Deductions, Adjustments, and Additional
Income Worksheet
Complete this worksheet to determine if you’re able to reduce
the tax withheld from your pension or annuity payments to
account for your itemized deductions and other adjustments to
income, such as IRA contributions. If you do so, your refund at
the end of the year will be smaller, but your payments will be
larger. You’re not required to complete this worksheet or reduce
your withholding if you don’t wish to do so.

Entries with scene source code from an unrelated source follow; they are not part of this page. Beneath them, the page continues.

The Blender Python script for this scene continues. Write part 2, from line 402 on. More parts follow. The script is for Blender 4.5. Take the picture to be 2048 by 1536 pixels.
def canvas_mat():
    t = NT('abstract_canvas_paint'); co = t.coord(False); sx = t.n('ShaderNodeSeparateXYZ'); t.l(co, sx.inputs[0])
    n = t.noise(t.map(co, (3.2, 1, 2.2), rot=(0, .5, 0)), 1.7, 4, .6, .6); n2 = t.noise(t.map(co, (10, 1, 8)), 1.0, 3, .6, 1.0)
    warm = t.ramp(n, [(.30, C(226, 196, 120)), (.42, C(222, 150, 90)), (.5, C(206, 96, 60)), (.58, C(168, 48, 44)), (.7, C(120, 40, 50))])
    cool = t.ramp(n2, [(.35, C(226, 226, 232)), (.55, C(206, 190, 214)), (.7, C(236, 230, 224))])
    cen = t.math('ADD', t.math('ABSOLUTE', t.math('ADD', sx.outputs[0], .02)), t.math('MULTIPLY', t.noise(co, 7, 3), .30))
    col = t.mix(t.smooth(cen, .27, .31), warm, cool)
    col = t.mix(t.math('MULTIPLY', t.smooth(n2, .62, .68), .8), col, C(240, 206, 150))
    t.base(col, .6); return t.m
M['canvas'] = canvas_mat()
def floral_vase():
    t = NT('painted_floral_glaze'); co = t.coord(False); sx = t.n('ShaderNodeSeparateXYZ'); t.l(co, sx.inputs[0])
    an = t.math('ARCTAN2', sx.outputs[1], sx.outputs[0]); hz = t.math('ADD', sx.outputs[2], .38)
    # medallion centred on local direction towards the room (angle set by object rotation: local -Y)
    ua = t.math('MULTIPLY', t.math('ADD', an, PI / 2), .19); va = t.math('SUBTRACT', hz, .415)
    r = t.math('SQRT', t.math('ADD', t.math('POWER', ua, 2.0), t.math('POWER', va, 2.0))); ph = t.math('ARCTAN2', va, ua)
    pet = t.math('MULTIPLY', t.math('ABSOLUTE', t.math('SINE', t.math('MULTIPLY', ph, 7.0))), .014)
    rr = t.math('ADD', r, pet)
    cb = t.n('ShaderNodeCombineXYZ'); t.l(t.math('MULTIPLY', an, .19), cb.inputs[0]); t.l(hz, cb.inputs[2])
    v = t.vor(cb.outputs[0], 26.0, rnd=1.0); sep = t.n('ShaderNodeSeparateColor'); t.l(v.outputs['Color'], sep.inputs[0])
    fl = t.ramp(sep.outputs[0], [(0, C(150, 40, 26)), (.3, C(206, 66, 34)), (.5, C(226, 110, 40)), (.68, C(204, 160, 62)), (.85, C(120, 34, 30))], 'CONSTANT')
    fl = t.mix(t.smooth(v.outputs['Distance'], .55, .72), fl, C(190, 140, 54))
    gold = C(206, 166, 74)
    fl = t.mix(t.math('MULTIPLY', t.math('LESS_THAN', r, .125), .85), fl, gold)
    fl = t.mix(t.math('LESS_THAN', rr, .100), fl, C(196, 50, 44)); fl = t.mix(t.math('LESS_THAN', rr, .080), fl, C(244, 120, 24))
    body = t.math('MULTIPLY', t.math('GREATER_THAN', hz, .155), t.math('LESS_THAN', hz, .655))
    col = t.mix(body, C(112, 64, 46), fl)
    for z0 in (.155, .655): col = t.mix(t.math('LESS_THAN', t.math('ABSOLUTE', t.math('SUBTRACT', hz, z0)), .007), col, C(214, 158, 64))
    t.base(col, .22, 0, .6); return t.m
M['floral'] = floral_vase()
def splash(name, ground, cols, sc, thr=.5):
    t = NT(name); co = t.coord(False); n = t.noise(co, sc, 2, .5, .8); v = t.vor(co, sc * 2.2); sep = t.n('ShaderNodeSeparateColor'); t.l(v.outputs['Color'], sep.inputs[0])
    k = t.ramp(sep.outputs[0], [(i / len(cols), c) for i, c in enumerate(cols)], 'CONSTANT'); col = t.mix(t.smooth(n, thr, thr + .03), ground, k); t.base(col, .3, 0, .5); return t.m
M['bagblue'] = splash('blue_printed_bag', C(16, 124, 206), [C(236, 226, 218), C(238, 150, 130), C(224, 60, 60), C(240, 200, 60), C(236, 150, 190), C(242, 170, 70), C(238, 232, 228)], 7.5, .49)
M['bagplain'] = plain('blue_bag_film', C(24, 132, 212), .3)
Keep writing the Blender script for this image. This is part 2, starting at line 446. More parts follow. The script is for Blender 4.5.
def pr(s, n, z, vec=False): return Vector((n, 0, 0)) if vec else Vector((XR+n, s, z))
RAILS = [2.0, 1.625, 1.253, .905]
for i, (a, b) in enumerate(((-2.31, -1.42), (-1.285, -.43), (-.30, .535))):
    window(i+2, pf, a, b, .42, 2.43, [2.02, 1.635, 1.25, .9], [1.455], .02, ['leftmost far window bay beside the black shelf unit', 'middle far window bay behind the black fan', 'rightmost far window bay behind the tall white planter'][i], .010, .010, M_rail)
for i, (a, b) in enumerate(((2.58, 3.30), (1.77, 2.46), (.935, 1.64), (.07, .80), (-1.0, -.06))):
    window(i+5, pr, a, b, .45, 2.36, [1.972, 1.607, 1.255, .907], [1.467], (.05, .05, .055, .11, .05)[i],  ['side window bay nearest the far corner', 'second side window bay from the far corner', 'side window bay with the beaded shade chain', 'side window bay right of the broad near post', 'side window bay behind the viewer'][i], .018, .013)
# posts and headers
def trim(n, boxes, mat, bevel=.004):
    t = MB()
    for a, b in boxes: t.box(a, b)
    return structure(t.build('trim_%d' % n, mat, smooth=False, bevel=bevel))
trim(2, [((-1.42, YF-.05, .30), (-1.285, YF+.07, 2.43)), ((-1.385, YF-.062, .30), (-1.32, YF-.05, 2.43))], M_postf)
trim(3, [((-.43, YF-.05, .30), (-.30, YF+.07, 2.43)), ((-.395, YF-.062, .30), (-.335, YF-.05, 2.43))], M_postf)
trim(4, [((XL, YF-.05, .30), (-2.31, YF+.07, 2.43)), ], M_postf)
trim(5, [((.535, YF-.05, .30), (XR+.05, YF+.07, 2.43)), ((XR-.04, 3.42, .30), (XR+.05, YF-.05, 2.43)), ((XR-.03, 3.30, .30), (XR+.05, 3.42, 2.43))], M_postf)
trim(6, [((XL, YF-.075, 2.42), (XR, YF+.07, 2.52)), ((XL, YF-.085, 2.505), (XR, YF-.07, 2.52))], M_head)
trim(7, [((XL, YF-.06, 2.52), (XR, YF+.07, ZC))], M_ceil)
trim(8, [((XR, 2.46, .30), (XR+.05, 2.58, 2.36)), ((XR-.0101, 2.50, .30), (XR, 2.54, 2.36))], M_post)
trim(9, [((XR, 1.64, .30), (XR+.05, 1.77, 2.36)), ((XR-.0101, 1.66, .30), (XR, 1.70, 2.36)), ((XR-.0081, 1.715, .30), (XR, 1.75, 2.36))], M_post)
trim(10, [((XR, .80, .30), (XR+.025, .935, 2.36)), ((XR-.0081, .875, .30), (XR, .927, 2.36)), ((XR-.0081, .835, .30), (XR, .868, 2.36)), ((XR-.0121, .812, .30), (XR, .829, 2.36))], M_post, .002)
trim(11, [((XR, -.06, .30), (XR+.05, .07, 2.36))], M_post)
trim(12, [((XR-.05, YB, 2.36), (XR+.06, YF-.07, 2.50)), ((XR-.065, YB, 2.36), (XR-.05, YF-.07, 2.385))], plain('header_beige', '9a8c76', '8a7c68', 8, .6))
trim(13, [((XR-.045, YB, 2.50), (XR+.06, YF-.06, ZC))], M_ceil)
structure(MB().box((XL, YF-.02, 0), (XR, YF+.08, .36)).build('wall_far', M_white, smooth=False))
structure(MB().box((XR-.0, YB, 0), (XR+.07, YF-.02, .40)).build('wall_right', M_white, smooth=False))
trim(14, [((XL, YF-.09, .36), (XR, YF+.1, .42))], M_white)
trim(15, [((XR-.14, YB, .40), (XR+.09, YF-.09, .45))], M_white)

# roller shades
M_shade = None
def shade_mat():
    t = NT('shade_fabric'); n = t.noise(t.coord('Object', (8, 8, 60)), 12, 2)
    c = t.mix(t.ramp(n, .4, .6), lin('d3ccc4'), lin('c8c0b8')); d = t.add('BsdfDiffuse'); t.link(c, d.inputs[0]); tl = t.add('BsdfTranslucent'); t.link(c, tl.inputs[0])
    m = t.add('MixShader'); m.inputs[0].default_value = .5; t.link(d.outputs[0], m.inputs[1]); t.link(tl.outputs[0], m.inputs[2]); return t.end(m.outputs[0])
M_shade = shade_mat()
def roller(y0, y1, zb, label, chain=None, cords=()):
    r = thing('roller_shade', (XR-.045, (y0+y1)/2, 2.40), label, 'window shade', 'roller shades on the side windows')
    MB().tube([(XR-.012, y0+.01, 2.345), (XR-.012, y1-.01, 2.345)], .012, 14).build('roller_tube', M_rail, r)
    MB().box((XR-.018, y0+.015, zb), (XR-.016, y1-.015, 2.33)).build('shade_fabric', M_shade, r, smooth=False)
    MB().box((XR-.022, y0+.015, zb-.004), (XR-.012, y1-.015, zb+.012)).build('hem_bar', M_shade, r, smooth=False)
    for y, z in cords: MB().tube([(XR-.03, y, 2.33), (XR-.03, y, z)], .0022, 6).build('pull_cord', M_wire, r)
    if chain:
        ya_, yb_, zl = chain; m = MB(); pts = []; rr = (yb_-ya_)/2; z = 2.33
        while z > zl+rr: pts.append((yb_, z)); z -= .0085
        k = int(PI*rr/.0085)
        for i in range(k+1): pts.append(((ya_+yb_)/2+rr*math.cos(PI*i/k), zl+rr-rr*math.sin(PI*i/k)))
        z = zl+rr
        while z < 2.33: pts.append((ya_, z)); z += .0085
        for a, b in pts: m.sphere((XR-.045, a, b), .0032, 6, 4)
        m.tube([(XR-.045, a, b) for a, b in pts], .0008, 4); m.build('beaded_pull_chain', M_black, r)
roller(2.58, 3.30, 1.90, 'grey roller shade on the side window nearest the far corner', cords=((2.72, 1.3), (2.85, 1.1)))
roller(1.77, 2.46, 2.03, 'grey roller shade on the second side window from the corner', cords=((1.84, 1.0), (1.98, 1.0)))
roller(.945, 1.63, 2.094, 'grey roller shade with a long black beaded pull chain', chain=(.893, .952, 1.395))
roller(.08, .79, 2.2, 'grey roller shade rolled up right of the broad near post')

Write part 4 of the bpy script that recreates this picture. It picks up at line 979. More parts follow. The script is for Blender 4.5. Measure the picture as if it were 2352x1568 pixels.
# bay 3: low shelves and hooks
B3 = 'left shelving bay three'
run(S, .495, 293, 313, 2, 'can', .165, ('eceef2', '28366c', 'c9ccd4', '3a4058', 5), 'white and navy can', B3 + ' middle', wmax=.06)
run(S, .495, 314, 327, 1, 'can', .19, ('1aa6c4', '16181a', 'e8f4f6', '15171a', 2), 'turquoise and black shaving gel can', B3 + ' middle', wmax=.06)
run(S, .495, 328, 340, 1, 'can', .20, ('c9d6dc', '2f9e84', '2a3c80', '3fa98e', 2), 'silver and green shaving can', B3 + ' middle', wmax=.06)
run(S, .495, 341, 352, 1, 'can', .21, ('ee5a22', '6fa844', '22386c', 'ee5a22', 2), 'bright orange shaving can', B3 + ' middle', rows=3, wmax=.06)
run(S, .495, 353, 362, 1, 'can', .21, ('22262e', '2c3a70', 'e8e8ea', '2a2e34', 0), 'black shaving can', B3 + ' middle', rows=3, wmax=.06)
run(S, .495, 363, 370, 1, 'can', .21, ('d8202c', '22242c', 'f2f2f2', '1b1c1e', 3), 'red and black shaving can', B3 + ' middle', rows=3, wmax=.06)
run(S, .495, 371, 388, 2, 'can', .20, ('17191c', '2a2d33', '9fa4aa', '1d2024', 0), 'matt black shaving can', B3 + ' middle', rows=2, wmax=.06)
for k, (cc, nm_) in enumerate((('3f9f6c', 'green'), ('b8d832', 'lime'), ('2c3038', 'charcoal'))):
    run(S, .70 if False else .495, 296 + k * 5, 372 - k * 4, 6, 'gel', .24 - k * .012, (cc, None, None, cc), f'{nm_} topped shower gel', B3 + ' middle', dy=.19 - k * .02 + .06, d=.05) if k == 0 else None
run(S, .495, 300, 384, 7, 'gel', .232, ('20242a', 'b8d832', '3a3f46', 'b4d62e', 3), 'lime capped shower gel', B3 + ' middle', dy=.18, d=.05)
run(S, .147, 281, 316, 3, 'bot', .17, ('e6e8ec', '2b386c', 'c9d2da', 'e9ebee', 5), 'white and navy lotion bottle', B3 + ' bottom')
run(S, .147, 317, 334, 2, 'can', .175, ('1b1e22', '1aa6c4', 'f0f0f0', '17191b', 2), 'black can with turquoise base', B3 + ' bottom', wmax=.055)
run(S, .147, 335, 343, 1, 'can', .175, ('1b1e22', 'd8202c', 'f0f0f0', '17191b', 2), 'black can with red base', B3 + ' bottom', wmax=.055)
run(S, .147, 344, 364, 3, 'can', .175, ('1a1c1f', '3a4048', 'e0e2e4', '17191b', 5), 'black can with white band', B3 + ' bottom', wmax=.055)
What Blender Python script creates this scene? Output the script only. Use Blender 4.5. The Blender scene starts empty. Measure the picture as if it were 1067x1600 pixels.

You can also use this worksheet to figure out how much to
increase the tax withheld from your payments if you have a large
amount of other income not subject to withholding, such as
interest, dividends, or capital gains.
Another option is to take these items into account and make
your withholding more accurate by using the calculator at
www.irs.gov/W4App. If you use the calculator, you don’t need
to complete any of the worksheets for Form W‐4P.
Multiple Pensions/More‐Than‐One‐Income
Worksheet
Complete this worksheet if you receive more than one pension,
if you have a pension and a job, or if you’re married filing jointly
and have a working spouse or a spouse who receives a
pension. If you don’t complete this worksheet, you might have
too little tax withheld. If so, you will owe tax when you file your
tax return and may be subject to a penalty.